Uma das questões mais importantes para o fim de uma ditadura é o que vai ser dos donos do poder daquele momento. Um acordo? Um exílio? A morte na mão da população? Idi Amin viveu até a velhice asilado na Arábia Saudita. Ceausescu e Mussolini foram mortos pela própria população que oprimiram. Franco morreu no cargo e orquestrou o pós da própria ditadura. Os militares sul-americanos fizeram aberturas com auto-anistia; na Bolívia, Banzer continuou na política e foi eleito.
O caso Bashir possui o agravante de que poucos países aceitariam o risco político de abrigá-lo, já que ele é desejado por denúncias de crimes contra humanidade. Uma denúncia ainda não confirmada disse que ele estava tentando fugir para a Síria, país que ele visitou recentemente, como parte de negociações com russos e árabes. Ele será entregue ao TPI? Vai receber abrigo em algum país que tope esse custo político com pouca possibilidade de ganhos em retorno?
Atualmente, Bashir está preso, com um governo interino prometendo durar até dois anos e organizar “eleições livres”. O líder do governo interino é o general Awad Mohamed Ahmed Ibn Auf, que também é algo de sanções pelos EUA e acusações de envolvimento em atrocidades ao sul.
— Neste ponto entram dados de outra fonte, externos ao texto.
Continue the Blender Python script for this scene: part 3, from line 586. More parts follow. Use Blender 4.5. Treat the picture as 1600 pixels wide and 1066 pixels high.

Finalmente, existe a possibilidade nem um pouco remota de que Bashir tenha sido derrubado pelos seus antigos pilares do poder. “Tudo deve mudar para que tudo fique como está”. Exatamente o que ocorreu recentemente no Zimbábue, quando o ego de Robert Mugabe começou a atrapalhar os planos de sua sucessão e os investimentos chineses no país.
Com a benção de Pequim, os militares e o então vice-presidente, Emmerson Mnangagwa, deram um chega pra lá em Mugabe. Bashir estava no poder por trinta anos. Procurado pelo TPI, tinha pouquíssimo prestígio internacional. Internamente, foram trinta anos de expurgos, guerras civis, corrupção, desabastecimento, inflação, tudo diretamente ligado ao ditador, em um regime totalitário unipartidário. Mesmo com prospectos de melhoras e interesses diversos mirando no Sudão, Bashir não era nem a imagem e nem a pessoa de um processo de renovação. Pode ser que sua retirada apenas possibilite que tudo caminhe como previsto.